-- begin --

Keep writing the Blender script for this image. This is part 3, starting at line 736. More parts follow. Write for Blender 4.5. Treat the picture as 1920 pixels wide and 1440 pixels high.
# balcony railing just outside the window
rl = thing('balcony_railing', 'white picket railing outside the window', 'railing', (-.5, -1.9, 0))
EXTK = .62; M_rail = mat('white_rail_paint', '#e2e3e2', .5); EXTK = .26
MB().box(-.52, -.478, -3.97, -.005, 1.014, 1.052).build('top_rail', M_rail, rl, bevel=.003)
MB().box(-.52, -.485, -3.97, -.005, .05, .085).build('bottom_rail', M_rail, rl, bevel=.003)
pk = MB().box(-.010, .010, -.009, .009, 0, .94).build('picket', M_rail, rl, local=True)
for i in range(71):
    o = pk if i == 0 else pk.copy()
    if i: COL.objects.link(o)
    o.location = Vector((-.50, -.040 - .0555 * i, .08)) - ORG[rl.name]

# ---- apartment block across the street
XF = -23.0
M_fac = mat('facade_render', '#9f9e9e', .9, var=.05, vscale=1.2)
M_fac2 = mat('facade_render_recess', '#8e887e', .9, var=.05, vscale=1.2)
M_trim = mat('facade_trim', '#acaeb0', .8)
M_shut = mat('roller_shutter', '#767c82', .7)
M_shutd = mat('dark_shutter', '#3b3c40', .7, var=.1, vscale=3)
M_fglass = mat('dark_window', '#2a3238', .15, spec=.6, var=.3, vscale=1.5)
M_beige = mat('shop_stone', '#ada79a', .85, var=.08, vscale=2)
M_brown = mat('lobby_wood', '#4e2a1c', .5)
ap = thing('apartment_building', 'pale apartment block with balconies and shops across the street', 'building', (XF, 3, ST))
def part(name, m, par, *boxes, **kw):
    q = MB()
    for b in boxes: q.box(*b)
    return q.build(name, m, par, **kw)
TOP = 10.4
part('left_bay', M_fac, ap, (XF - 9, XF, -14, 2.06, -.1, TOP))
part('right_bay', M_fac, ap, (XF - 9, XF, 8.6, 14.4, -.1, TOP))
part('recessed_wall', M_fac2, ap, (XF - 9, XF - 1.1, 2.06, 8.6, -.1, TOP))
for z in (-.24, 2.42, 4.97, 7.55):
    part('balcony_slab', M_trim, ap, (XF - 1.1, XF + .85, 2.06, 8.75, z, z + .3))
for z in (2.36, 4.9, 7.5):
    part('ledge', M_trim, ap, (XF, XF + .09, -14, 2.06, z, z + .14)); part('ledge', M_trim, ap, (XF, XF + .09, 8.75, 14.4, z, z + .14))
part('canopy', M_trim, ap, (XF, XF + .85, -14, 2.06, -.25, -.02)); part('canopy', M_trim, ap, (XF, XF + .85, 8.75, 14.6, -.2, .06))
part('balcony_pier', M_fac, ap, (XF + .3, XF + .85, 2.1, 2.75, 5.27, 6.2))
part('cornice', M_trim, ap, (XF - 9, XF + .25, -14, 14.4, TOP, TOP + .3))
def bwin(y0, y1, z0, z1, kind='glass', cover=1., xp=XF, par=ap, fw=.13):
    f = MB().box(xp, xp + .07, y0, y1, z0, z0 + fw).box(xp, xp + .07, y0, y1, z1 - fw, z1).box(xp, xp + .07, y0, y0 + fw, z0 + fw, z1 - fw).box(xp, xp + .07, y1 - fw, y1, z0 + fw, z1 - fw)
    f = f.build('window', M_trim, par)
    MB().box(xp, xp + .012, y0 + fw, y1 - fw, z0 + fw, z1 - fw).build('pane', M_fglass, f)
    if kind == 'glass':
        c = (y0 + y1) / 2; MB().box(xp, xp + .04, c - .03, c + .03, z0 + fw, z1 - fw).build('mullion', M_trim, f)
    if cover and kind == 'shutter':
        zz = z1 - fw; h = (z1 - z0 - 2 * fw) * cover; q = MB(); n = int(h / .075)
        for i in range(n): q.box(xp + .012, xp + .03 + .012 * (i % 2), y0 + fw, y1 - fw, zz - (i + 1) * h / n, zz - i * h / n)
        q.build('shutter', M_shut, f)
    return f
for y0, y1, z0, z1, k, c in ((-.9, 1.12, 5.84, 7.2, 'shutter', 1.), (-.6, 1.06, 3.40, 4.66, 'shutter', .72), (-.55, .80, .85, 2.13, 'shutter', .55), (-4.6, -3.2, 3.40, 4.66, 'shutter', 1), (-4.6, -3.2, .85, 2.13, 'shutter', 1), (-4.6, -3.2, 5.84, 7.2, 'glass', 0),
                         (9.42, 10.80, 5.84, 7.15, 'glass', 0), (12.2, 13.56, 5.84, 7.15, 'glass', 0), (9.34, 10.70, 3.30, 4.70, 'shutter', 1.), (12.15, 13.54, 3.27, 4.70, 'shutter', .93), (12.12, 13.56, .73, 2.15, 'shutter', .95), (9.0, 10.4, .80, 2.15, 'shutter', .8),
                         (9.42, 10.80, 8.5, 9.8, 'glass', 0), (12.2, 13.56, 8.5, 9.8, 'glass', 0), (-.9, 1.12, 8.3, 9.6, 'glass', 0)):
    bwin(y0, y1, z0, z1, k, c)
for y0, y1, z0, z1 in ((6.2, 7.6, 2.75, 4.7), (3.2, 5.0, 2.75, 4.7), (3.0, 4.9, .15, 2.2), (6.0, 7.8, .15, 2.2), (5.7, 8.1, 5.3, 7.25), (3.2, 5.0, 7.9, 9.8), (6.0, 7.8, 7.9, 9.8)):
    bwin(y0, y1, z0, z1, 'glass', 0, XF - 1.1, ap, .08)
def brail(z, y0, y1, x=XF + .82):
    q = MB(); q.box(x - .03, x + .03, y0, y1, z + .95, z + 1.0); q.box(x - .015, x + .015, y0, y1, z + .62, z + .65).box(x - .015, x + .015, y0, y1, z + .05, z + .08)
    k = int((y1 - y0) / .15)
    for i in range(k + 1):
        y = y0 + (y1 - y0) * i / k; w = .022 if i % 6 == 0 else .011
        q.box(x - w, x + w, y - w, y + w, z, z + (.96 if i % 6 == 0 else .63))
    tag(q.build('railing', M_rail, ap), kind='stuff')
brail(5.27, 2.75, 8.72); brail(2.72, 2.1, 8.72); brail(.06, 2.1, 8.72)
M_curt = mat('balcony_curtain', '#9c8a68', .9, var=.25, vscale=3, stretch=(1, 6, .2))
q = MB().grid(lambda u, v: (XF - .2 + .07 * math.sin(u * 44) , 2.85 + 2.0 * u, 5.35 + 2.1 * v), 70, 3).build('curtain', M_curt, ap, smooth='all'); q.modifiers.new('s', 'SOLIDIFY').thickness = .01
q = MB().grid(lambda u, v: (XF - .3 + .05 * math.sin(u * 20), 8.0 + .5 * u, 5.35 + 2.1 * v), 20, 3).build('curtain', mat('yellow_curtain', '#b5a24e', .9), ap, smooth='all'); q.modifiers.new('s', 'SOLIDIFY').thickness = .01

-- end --

_TASK TO COMPLETE:_ Both the line with "M_shut = mat('roller_shutter', '#767c82', .7)" and the line with "M_beige = mat('shop_stone', '#ada79a', .85, var=.08, vscale=2)" belong in the answer; write them out exactly, with every line between.

_RESPONSE:_
M_shut = mat('roller_shutter', '#767c82', .7)
M_shutd = mat('dark_shutter', '#3b3c40', .7, var=.1, vscale=3)
M_fglass = mat('dark_window', '#2a3238', .15, spec=.6, var=.3, vscale=1.5)
M_beige = mat('shop_stone', '#ada79a', .85, var=.08, vscale=2)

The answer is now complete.